Vorrei…

articolo di Cristina Fiore
Ma se domani io non potessi affondare le dita nei capelli di seta delle mie figlie, se non potessi sentire la loro voce, se non avessi il loro odore nel mio naso, il loro crescere nei ricordi, allora forse capirei.
Adesso no, non capisco, non ho una logica risposta alla perdita così grande di un figlio.
Non so rispondere a domande vuote di risposte che possano riempire il burrone. Io non capisco e vorrei che nessuno capisse.
Se la logica diventa mezzo unico di trasmissione muore la cura.
Io vorrei che chi lavora a contatto stretto con l’addio potesse sapere di che natura è il suo vuoto tanto da renderlo disponibile agli altri; vorrei poter trasmettere, nel mio fare formazione, che non si prescinde dal sé per darsi ad altri.

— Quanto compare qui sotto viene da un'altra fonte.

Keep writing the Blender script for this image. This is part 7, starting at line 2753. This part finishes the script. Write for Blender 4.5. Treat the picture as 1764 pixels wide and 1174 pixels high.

Vorrei che chi si professa “curante” non prescindesse dal sentire l’effetto del dolore e della rabbia nei racconti, della ragione e della fatica nella crescita, del rimpianto e della riconoscenza nel ricordo.
Vorrei non ci fossero rocche fatte di termini analiticamente scelti per preservare chi cura dal dolore, vorrei la missione della relazione portata come arricchente per sé ed empaticamente aperta al mondo.
Vorrei sostare con altri quieti cuori, impotenti ed ignoranti ma veri.
Vorrei sentire l’utilizzo dello strumento suonato su un terreno morbido di facilitazione, privo di giudizio e di regola.
Lo vorrei. E sono disposta a provarci fino a quando avrò forza di farlo.
E vorrei che i tempi del condizionale e del futuro diventassero presente, perché solo così posso dire di far bene il mio lavoro.